** start DATASET SECTION **
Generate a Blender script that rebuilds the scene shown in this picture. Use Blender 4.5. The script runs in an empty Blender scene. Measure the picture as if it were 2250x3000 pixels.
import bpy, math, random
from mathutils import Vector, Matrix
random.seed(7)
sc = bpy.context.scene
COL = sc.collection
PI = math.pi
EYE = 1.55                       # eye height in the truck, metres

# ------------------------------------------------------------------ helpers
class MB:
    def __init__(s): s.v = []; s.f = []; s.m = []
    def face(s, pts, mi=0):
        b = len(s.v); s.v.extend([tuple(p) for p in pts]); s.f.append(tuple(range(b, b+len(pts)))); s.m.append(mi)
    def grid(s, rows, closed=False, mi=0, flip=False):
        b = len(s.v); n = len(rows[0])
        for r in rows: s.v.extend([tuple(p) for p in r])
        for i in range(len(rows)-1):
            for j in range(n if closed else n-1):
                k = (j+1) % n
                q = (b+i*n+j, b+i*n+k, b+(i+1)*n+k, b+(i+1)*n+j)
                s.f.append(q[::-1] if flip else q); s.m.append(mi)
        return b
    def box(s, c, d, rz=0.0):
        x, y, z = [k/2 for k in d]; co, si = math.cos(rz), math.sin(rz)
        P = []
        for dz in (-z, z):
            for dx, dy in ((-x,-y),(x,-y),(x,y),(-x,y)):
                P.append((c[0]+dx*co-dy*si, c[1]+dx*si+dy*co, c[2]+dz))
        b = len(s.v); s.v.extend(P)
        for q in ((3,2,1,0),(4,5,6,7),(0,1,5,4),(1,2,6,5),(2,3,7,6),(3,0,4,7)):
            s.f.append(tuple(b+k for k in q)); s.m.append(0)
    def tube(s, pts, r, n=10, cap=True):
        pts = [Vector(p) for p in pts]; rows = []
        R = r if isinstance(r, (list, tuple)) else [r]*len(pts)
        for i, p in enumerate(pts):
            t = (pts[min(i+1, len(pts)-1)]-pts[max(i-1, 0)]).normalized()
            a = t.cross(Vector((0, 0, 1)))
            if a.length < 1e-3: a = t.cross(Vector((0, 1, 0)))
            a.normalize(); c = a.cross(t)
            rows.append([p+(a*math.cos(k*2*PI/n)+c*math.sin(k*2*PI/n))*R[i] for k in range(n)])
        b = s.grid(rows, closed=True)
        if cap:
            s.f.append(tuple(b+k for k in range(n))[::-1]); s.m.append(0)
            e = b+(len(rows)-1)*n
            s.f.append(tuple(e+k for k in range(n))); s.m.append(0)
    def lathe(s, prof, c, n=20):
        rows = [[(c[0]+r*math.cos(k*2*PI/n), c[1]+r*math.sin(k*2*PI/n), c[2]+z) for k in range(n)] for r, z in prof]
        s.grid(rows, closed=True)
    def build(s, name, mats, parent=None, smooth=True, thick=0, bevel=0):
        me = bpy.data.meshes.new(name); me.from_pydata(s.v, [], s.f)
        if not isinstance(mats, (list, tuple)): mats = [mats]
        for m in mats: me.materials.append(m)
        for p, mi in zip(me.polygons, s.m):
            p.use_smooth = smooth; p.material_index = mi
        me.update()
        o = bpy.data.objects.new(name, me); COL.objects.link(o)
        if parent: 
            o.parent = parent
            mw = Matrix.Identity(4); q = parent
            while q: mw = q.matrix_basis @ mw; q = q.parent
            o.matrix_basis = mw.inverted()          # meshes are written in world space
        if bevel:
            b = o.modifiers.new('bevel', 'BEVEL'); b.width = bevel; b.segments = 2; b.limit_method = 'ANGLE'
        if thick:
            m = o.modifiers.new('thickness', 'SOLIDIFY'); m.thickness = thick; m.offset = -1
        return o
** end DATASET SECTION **
Return the whole listing exactly.

▶ _TASK RESPONSE_
Generate a Blender script that rebuilds the scene shown in this picture. Use Blender 4.5. The script runs in an empty Blender scene. Measure the picture as if it were 2250x3000 pixels.
import bpy, math, random
from mathutils import Vector, Matrix
random.seed(7)
sc = bpy.context.scene
COL = sc.collection
PI = math.pi
EYE = 1.55                       # eye height in the truck, metres

# ------------------------------------------------------------------ helpers
class MB:
    def __init__(s): s.v = []; s.f = []; s.m = []
    def face(s, pts, mi=0):
        b = len(s.v); s.v.extend([tuple(p) for p in pts]); s.f.append(tuple(range(b, b+len(pts)))); s.m.append(mi)
    def grid(s, rows, closed=False, mi=0, flip=False):
        b = len(s.v); n = len(rows[0])
        for r in rows: s.v.extend([tuple(p) for p in r])
        for i in range(len(rows)-1):
            for j in range(n if closed else n-1):
                k = (j+1) % n
                q = (b+i*n+j, b+i*n+k, b+(i+1)*n+k, b+(i+1)*n+j)
                s.f.append(q[::-1] if flip else q); s.m.append(mi)
        return b
    def box(s, c, d, rz=0.0):
        x, y, z = [k/2 for k in d]; co, si = math.cos(rz), math.sin(rz)
        P = []
        for dz in (-z, z):
            for dx, dy in ((-x,-y),(x,-y),(x,y),(-x,y)):
                P.append((c[0]+dx*co-dy*si, c[1]+dx*si+dy*co, c[2]+dz))
        b = len(s.v); s.v.extend(P)
        for q in ((3,2,1,0),(4,5,6,7),(0,1,5,4),(1,2,6,5),(2,3,7,6),(3,0,4,7)):
            s.f.append(tuple(b+k for k in q)); s.m.append(0)
    def tube(s, pts, r, n=10, cap=True):
        pts = [Vector(p) for p in pts]; rows = []
        R = r if isinstance(r, (list, tuple)) else [r]*len(pts)
        for i, p in enumerate(pts):
            t = (pts[min(i+1, len(pts)-1)]-pts[max(i-1, 0)]).normalized()
            a = t.cross(Vector((0, 0, 1)))
            if a.length < 1e-3: a = t.cross(Vector((0, 1, 0)))
            a.normalize(); c = a.cross(t)
            rows.append([p+(a*math.cos(k*2*PI/n)+c*math.sin(k*2*PI/n))*R[i] for k in range(n)])
        b = s.grid(rows, closed=True)
        if cap:
            s.f.append(tuple(b+k for k in range(n))[::-1]); s.m.append(0)
            e = b+(len(rows)-1)*n
            s.f.append(tuple(e+k for k in range(n))); s.m.append(0)
    def lathe(s, prof, c, n=20):
        rows = [[(c[0]+r*math.cos(k*2*PI/n), c[1]+r*math.sin(k*2*PI/n), c[2]+z) for k in range(n)] for r, z in prof]
        s.grid(rows, closed=True)
    def build(s, name, mats, parent=None, smooth=True, thick=0, bevel=0):
        me = bpy.data.meshes.new(name); me.from_pydata(s.v, [], s.f)
        if not isinstance(mats, (list, tuple)): mats = [mats]
        for m in mats: me.materials.append(m)
        for p, mi in zip(me.polygons, s.m):
            p.use_smooth = smooth; p.material_index = mi
        me.update()
        o = bpy.data.objects.new(name, me); COL.objects.link(o)
        if parent: 
            o.parent = parent
            mw = Matrix.Identity(4); q = parent
            while q: mw = q.matrix_basis @ mw; q = q.parent
            o.matrix_basis = mw.inverted()          # meshes are written in world space
        if bevel:
            b = o.modifiers.new('bevel', 'BEVEL'); b.width = bevel; b.segments = 2; b.limit_method = 'ANGLE'
        if thick:
            m = o.modifiers.new('thickness', 'SOLIDIFY'); m.thickness = thick; m.offset = -1
        return o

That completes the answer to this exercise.